*WHAT IS BEING ASKED*. Pull out every line below that contains the word "picture".

*EXTRACTED MATERIAL*.
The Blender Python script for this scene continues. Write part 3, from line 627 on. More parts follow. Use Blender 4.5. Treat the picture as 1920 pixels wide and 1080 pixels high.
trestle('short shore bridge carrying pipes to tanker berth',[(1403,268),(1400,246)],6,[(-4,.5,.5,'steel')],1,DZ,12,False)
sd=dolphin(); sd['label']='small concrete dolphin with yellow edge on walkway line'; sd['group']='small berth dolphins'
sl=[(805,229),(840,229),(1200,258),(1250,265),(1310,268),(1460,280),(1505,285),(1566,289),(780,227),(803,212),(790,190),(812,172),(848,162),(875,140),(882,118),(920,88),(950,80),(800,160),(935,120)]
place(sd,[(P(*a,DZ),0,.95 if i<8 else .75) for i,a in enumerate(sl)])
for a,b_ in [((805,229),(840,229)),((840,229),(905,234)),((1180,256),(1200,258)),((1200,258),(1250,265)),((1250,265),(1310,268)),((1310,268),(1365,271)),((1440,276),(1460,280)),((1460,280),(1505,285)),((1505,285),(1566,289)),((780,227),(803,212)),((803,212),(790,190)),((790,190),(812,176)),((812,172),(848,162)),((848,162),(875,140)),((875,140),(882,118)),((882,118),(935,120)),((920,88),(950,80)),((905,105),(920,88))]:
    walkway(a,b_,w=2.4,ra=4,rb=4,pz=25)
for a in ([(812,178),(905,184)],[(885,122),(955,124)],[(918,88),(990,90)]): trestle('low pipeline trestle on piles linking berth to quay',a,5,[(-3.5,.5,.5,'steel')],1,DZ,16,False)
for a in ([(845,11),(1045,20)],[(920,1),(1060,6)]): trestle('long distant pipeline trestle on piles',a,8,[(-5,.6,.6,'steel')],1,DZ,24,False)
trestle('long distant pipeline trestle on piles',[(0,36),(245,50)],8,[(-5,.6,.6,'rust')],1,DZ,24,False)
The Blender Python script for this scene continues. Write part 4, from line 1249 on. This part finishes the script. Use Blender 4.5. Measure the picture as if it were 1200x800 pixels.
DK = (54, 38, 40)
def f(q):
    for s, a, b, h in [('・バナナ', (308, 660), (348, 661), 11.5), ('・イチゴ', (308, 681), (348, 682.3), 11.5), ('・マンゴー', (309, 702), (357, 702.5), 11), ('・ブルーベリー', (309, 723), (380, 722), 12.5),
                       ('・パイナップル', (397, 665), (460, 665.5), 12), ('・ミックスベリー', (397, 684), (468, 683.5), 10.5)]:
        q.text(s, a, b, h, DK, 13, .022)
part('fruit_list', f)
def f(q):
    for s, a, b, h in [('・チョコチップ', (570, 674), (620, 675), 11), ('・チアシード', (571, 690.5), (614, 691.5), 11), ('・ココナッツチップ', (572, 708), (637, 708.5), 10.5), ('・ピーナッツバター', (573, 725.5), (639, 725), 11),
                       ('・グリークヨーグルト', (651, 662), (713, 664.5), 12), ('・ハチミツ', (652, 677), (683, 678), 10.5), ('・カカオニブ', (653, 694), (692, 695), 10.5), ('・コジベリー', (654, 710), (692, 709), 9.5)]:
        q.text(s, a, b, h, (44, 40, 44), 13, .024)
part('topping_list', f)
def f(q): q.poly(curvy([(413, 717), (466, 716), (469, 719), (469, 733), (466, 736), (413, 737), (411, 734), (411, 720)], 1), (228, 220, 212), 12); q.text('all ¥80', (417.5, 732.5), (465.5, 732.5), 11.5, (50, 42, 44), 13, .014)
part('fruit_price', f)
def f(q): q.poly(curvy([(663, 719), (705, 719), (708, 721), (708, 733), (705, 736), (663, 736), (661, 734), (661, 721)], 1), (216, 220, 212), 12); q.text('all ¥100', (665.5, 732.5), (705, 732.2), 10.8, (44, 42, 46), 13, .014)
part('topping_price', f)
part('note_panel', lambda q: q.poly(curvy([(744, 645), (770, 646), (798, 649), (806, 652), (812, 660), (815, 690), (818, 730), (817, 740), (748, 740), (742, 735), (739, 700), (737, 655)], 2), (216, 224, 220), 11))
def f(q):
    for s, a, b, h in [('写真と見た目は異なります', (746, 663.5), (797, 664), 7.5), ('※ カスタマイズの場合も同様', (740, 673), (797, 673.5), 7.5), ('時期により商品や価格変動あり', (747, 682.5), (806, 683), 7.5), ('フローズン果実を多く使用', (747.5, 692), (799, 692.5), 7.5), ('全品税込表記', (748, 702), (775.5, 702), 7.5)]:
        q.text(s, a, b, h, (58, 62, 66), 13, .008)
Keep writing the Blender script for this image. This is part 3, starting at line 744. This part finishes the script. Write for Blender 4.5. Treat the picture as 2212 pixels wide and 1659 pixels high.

*OUTPUT*.
The Blender Python script for this scene continues. Write part 3, from line 627 on. More parts follow. Use Blender 4.5. Treat the picture as 1920 pixels wide and 1080 pixels high.
The Blender Python script for this scene continues. Write part 4, from line 1249 on. This part finishes the script. Use Blender 4.5. Measure the picture as if it were 1200x800 pixels.
Keep writing the Blender script for this image. This is part 3, starting at line 744. This part finishes the script. Write for Blender 4.5. Treat the picture as 2212 pixels wide and 1659 pixels high.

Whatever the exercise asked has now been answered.